Posted by: Jim Gormley | Jun 24, 2024 8:27:05 PM
Jim, the judge allowing a defendant under federal indictment to "retain" and possess a shotgun would not be a violation of 922(n). That section prohibits a person under felony indictment to either transport a firearm across state lines or to "receive" a firearm. If a person already had a firearm from before they were indicted, then their retention of the firearm is not receipt of the item and thus clearly does not violate 922(n). For that reason, there is absolutely no violation of 922(n) by allowing a person under indictment to "retain" a firearm they already had.
I'd also point out that the mens rea for a violation of 922(n) is willful, so in order for a person to violate that statute, they must be specifically aware that their receipt of the firearm was unlawful.
In short, call the Judge's chambers back -- there's nothing to worry about under 922(n).
All that said, the judge may consider informing the indicted former Sherrif about 922(n)'s prohibitions such that if he were to obtain a new firearm while under indictment, the mens rea and actus reus of 922(n) would then be satisfied.

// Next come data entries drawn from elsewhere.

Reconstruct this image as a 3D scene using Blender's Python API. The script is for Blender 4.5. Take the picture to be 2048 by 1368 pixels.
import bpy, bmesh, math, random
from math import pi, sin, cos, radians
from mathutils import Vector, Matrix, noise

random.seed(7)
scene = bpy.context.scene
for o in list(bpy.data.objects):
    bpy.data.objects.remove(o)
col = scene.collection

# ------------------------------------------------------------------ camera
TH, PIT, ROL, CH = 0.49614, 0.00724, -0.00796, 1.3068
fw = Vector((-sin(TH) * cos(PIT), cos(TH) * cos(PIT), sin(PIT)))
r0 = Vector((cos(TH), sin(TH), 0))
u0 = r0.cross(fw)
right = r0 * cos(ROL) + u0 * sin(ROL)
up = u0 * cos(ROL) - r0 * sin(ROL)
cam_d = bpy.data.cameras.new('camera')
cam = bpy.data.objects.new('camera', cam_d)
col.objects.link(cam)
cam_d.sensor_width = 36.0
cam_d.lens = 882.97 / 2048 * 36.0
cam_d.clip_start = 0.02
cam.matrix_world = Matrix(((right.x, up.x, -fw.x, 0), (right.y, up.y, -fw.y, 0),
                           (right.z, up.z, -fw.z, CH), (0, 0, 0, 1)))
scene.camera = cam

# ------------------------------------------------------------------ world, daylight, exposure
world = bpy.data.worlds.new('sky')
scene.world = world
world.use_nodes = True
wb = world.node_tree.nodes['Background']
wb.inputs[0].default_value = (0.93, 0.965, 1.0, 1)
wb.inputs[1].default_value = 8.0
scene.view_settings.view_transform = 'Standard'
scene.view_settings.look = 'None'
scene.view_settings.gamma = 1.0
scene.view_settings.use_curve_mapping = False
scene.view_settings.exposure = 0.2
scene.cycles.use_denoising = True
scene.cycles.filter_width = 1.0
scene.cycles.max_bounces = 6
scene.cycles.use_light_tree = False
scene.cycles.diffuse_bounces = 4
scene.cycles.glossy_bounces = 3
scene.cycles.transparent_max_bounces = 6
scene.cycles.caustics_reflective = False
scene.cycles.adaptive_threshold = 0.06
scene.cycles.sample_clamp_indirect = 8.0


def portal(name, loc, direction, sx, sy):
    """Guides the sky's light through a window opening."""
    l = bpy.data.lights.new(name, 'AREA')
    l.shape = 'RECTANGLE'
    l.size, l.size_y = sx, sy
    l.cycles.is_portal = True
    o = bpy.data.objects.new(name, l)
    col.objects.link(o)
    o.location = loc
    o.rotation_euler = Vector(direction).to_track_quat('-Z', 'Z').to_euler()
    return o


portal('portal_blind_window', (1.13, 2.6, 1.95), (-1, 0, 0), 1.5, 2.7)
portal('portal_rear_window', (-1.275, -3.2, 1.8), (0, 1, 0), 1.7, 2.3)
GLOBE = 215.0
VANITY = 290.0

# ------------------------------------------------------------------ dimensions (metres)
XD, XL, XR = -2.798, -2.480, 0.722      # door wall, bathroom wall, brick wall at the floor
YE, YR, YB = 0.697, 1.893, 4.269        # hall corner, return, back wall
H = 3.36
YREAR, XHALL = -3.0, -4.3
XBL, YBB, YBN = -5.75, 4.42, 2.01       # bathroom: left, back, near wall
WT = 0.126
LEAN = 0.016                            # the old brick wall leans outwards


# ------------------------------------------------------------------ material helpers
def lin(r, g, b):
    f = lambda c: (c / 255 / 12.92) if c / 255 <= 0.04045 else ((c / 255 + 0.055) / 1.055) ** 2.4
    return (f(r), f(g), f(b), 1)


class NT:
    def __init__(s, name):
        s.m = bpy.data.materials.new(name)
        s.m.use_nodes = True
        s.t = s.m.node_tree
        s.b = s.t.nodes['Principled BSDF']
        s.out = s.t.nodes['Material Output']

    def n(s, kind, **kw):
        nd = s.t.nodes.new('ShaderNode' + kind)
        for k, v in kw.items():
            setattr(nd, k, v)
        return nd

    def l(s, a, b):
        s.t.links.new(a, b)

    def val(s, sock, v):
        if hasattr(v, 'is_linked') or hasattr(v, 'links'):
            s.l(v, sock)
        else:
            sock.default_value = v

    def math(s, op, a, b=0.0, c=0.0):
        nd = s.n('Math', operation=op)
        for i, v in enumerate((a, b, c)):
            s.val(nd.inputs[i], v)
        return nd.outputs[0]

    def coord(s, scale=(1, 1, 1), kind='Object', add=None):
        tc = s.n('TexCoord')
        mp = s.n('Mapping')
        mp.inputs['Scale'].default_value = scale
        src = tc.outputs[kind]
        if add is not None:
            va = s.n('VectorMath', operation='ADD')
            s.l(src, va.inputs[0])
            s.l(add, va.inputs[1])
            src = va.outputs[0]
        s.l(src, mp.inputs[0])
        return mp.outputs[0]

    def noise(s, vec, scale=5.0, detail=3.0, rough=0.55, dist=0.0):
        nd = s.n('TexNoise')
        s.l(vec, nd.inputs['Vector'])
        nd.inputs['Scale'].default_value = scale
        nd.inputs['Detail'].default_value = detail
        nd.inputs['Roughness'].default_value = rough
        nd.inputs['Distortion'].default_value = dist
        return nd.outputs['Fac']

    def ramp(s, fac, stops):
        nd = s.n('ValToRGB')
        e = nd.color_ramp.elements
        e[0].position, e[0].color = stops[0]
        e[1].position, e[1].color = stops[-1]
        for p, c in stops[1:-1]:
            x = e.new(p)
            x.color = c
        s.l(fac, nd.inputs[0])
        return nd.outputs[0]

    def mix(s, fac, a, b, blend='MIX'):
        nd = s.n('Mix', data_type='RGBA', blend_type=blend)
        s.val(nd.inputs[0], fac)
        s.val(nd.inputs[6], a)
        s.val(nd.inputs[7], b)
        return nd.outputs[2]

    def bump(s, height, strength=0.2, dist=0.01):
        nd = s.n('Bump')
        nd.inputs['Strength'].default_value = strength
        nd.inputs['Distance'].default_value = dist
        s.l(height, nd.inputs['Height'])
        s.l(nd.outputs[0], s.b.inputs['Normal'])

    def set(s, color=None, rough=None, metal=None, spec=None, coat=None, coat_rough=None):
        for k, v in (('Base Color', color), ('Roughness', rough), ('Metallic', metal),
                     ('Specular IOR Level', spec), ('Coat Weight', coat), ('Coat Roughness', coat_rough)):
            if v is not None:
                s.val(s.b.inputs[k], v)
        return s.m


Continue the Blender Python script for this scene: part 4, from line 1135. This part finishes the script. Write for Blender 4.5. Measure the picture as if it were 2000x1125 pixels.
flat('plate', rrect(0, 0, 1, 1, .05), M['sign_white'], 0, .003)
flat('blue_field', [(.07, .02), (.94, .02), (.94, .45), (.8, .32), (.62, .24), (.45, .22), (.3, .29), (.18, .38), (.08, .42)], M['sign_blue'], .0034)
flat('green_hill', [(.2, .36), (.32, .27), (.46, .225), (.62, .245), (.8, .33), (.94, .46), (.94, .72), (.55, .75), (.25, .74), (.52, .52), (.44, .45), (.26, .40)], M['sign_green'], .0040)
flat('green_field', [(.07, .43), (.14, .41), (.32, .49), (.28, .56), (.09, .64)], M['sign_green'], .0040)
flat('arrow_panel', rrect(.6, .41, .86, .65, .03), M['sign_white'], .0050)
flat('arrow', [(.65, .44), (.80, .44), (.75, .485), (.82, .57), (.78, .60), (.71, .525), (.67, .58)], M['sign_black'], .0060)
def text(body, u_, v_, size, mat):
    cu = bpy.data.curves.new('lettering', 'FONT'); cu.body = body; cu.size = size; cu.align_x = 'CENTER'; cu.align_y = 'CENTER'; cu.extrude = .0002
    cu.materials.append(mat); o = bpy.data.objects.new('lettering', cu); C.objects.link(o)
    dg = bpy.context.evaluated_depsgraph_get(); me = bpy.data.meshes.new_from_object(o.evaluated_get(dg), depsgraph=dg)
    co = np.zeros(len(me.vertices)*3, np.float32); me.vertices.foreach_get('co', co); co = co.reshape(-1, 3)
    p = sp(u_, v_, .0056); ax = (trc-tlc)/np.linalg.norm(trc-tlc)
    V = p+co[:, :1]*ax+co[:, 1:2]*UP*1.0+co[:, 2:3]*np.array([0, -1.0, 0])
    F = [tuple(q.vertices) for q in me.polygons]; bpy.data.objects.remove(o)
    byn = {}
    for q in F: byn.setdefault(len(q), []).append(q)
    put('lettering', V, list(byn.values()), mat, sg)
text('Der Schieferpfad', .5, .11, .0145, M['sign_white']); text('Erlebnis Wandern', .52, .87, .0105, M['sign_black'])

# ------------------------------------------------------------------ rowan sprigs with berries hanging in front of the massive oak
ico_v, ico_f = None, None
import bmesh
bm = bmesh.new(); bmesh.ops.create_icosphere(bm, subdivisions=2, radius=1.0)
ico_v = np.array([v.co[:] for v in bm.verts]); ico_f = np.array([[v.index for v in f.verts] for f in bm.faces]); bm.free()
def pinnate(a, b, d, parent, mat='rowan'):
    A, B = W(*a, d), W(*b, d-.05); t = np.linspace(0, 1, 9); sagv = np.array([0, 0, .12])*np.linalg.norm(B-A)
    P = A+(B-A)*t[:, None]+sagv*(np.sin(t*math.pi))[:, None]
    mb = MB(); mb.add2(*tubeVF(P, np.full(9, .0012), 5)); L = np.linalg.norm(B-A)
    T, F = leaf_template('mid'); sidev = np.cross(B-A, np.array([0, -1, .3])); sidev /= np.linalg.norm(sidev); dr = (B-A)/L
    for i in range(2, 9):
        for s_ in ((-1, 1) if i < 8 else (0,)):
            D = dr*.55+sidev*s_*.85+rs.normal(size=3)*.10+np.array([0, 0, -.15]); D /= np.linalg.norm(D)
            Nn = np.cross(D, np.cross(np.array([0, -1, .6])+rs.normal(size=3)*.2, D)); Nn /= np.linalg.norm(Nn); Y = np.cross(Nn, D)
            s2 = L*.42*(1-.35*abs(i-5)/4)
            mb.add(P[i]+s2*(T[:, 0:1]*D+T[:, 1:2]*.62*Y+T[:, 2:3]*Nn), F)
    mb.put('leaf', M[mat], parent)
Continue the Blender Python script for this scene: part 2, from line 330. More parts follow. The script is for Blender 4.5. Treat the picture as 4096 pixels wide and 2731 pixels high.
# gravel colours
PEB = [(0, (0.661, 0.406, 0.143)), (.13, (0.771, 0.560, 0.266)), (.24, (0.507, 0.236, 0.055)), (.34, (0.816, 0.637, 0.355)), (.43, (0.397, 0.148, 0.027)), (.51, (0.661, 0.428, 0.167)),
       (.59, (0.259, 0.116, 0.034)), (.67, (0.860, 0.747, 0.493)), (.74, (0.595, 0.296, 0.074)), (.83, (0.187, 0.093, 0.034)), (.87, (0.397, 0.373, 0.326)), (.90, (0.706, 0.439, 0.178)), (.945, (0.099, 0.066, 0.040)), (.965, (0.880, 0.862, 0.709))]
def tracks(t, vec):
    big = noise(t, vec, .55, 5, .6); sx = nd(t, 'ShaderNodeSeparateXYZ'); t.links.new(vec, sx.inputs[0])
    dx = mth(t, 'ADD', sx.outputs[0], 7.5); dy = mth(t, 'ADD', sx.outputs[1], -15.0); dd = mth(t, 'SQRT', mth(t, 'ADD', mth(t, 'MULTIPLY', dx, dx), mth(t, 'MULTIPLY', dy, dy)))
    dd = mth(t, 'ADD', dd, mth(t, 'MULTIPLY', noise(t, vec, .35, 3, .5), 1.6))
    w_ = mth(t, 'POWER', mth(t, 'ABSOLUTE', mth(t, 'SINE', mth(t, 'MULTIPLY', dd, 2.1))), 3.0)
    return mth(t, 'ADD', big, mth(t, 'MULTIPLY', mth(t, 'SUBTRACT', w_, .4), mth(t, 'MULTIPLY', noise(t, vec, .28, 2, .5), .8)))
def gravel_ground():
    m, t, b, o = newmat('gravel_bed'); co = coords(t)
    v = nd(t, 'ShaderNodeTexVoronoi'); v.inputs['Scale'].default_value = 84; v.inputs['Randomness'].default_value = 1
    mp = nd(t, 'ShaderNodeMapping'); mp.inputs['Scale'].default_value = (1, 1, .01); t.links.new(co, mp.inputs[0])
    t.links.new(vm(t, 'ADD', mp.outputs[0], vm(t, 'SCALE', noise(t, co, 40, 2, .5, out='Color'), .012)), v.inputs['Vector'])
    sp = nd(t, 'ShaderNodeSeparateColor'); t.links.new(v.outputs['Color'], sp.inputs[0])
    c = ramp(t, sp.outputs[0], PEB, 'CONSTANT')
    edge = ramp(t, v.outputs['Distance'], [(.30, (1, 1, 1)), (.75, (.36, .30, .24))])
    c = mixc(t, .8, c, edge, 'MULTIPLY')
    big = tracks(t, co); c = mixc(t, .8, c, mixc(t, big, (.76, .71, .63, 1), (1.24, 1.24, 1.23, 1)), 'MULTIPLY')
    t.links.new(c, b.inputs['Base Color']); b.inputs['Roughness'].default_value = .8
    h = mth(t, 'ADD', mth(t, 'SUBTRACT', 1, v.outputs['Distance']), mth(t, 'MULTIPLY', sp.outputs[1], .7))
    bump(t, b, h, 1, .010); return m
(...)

Posted by: anon | Jun 25, 2024 8:37:40 AM
@ Jim Gormley | Jun 24, 2024 7:44:49 PM RIGHT ON
Posted by: Da Man | Jun 25, 2024 10:15:51 AM
As always I appreciate Jim Gormley's dedication to bringing concrete cases of legal interest to our attention. But I smell a grandstanding 'rat prosecutor in the Jamey Noel case.
https://ballotpedia.org/Jamey_Noel
The thing to do in cases like this is to offer a plea deal, as generous as necessary to quietly move Noel on to other pastures. He seems to have one set up already in Florida. A case like this getting so much press coverage is not good for Team Conservative.
Failing that, Noel should be rebranded as a liberal. He certainly spends like one LOL
At least Clark County escaped the humiliation of a Marilyn Mosby incident.